JB: Certainly The Ground Aslant was a reference as it came before and is a fantastic collection. Heavily influential was also the brilliant anthology The Arcadia Project: North American Postmodern Pastoral (Ahsahta Press, 2012), edited by Joshua Corey and GC Waldrep in the US. We didn’t mirror their classification system (or classify within the book at all for that matter), but it is interesting nonetheless as the book is structured according to “New Transcendentalism”, “Textual Ecologies”, “Local Powers”, and “Necro-Pastoral”. I’m also particularly influenced by the journal Ecopoetics in how it describes itself as an exploration of the “creative-critical edges between making and writing”.
Another absolutely vital differentiator is that those collections published a single or a small number of poems from each included poet. This is of course beneficial for a very broad inclusion. The Arcadia Project, for example, includes one or two pieces from almost 100 poets each. Outcrop in turn offers more space and length for the individual work of the 20-included poets, which meant offering readers the opportunity to engage with longer forms, suites or a substantial selection of each poet’s work.
AE: In relation to the last question, what is the significance for you in the shift from landscape to land in the subtitles of the two books?
CW: To add to my answer partly begun about the shift from landscape to land is that landscape is a series of visual and terrestrial directives which I think poetry does not necessarily follow. For this reason, it is generally an unpopular thing to call poetry of a genre called “landscape”, studies of Romantic poetry for example are described in terms of place, nature, and more popularly now, ecology. It is again the primacy of visuality for describing experience, to echo Brian Massumi in Parables for the Virtual, for example, which misunderstands I think what poetry is capable of even simply regarding the senses. Poetry instead synthesises but also negates the senses, marking very particular sensoria, a subject I am particularly interested in, and so I think the encounter with land in these poems is better understood by the reader if they understand that the poems encounter land, rather than landscape, in radical ways. Ali Cobby Eckermann’s elegiac poems are not landscape poems; they are very careful and immediate encounters with textures and materiality, and encounter land as a living memorial. The land in Peter Minter’s poems is metamorphous, ecstatic; no one landscape could come to terms with the phases of place and feeling that shuttle through these works. Indeed, the scientific predicates on which ecology is built would dispute the category “landscape” also. What is a volcano without tectonics and lava? What are sand dunes without the wind? What is the Yarra’s colour without the city of Melbourne? Land seems to me to better suggest these ecologies than does the term landscape.
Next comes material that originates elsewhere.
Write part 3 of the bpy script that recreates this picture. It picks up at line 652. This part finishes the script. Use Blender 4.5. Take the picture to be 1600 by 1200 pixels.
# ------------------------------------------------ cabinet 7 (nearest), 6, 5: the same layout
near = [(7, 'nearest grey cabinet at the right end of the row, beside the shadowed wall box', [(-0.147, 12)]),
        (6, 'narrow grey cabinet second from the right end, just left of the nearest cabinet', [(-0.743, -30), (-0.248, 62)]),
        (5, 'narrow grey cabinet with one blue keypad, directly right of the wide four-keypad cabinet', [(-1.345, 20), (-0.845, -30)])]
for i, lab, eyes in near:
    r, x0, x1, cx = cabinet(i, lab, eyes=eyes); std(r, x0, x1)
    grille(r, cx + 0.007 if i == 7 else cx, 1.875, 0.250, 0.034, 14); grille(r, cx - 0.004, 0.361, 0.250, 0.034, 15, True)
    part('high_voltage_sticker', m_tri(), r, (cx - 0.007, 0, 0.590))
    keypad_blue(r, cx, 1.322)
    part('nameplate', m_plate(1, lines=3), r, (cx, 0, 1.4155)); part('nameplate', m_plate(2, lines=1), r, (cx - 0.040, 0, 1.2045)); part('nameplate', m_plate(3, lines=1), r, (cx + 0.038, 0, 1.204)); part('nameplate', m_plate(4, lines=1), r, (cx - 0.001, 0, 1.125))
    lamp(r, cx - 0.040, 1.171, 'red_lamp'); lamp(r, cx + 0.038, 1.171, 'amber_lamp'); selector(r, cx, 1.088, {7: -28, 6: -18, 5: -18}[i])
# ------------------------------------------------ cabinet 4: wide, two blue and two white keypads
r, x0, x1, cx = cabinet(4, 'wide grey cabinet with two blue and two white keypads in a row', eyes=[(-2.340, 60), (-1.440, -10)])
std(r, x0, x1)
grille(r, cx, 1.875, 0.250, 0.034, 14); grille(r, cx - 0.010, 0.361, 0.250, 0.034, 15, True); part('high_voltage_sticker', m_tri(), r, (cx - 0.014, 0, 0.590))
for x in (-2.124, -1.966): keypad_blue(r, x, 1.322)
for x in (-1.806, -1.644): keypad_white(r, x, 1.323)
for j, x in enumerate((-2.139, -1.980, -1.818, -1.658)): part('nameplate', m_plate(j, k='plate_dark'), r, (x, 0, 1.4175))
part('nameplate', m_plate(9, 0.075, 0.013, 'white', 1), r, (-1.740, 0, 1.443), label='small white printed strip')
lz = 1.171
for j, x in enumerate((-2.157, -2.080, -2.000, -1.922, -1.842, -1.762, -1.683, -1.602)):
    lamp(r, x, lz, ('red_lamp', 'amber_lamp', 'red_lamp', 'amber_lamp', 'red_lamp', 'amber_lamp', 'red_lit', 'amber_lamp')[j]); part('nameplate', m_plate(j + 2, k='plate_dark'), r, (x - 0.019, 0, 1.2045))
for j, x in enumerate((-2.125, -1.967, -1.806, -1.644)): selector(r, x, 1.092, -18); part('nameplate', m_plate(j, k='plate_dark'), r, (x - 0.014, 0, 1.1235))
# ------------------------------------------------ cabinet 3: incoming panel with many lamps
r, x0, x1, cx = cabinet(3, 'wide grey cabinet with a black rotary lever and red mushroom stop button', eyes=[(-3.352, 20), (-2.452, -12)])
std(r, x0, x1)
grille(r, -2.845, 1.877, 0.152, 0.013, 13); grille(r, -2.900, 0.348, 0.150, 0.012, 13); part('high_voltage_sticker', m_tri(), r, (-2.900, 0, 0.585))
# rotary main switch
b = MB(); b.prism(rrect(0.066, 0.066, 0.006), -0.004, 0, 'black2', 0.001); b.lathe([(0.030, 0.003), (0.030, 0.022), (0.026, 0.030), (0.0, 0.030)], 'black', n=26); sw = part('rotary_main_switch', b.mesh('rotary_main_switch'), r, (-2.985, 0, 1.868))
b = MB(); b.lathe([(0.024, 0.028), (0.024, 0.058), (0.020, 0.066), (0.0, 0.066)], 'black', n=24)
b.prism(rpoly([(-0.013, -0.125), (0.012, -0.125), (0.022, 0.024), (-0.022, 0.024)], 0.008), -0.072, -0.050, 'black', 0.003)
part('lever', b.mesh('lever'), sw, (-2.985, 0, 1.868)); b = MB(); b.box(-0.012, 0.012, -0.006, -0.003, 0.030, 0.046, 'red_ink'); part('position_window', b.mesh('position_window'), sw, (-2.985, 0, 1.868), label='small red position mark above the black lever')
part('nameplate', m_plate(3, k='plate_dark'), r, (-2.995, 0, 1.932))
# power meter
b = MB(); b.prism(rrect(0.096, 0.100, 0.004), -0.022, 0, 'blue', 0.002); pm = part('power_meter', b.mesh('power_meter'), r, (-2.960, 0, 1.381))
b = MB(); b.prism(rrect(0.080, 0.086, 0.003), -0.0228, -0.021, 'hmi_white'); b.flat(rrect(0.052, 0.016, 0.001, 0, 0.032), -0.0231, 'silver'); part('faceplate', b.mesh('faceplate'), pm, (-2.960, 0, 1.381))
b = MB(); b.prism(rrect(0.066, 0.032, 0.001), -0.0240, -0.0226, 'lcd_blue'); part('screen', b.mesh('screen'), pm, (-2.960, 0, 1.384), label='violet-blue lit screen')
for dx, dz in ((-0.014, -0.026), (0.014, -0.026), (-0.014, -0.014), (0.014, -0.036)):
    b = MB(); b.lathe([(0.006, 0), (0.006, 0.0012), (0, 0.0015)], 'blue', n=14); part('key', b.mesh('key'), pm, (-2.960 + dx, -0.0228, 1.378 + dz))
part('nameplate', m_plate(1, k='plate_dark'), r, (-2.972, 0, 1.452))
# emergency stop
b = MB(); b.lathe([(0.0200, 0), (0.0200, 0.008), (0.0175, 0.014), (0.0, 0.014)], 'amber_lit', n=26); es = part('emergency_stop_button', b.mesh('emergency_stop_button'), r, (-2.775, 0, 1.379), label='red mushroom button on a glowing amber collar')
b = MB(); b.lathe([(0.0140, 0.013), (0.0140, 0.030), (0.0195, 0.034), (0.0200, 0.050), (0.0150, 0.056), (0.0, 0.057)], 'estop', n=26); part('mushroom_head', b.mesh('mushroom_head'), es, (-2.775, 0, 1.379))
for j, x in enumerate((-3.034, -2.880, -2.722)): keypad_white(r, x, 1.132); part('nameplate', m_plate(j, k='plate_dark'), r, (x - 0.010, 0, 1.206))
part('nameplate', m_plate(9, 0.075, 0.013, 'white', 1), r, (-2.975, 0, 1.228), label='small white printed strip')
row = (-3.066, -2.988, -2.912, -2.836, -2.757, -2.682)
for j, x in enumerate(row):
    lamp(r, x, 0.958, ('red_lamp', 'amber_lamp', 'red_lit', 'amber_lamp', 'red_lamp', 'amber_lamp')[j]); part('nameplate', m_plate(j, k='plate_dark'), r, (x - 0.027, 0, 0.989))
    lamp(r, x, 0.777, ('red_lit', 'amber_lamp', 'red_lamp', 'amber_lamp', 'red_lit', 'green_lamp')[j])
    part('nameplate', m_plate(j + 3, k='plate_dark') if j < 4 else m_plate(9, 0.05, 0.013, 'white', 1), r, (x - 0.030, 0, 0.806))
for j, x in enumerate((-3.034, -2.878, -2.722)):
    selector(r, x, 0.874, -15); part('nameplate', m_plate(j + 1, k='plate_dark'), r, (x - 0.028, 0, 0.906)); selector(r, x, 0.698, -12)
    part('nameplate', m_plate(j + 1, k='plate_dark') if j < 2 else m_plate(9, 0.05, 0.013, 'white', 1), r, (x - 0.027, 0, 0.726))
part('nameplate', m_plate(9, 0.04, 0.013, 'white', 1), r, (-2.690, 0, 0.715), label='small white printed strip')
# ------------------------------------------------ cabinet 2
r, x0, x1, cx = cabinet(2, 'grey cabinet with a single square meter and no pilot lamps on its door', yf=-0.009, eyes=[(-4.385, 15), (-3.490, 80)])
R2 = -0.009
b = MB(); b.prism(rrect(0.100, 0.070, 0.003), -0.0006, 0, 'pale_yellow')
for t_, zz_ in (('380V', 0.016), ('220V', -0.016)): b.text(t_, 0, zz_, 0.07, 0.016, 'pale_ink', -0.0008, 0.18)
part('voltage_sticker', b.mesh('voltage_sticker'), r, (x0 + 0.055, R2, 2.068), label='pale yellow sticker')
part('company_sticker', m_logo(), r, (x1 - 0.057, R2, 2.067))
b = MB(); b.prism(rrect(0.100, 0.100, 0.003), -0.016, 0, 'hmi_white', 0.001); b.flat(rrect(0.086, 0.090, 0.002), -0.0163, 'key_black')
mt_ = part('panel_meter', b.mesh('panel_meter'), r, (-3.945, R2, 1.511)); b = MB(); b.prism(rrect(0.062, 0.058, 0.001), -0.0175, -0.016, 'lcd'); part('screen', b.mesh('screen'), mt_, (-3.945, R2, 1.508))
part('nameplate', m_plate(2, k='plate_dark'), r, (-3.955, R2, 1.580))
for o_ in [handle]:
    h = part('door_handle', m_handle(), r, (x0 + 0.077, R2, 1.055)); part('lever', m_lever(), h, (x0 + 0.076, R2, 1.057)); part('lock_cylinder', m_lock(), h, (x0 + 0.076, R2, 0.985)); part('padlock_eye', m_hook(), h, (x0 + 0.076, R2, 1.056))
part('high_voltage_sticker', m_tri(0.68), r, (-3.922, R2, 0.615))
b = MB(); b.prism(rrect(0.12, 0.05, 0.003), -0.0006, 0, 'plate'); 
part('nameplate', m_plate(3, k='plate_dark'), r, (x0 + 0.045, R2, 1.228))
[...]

JB: To add to this, it is the simplicity of the phrase “poetry of land”, while including or enabling for landscapes, ecologies, sensory experiences, ethical discussions and the encounters Corey mentions, which is particularly beautiful for me. I’ve grown increasingly inspired by this phrasing, and use it more frequently in this regard than any other. Land is a very small word, and yet, oh the enormities!
AE: Thank you, Corey and Jeremy, for your insightful responses. I resonate with your questioning of the notion that poetry might have a “role” or might “negotiate” anything. But as you comment in relation to The Ground Aslant, there is difference in the Australian writing you are publishing which is related to what I would call an ongoing colonialism—a past that is never past (to cite Derrida). For me, “landscape” does not fit here and reminds me of some imported nineteenth century English (and more generally European) ways of seeing, painting and writing, which many of us have inherited but also to some extent resist. “Land” to me is also problematic and I wonder if it is sometimes helpful to think more specifically in terms of “country”, however contested, e.g. Bunurong/Boon wurrung country where I live in Seaford.
Coming back to poetry and agency, my feeling is that a poem is a thing in its own right, with its own material agency, but that we cannot know in advance what might be the effects on anything (e.g., readers, cultures) of a particular poem. Nonetheless, there may be a deliberateness in the making of a poem that is performative of the poet’s commitments, but also of their (often unconscious) shaping by things such as class, race and culture (e.g. the unacknowledged privilege of whiteness).
Do you have any thoughts on these further reflections or anything else you would like to add?
CW: I think your thoughts about lexical choices and the ethical significance of Country are very important. I suppose I would be reluctant to call Outcrop an anthology of poems of Country, since that would be assigning a custodianship I have no right to assert. Moreover, it would mean closing off, from an editorial vantage, these poems being read within the problematics you mark. I don’t feel it is my place to redeem them along the lines of an ideal ethical contiguity, but I admire readers that would do so; I think Susan Pyke’s review of Outcrop in Plumwood Mountain reads the collection mindful of the ethics of Country. This is a wonderful conversation to spur with poetry. Evidently, this is a polyvocal conversation already going on in Australia’s radical poetry, and certainly beyond Outcrop.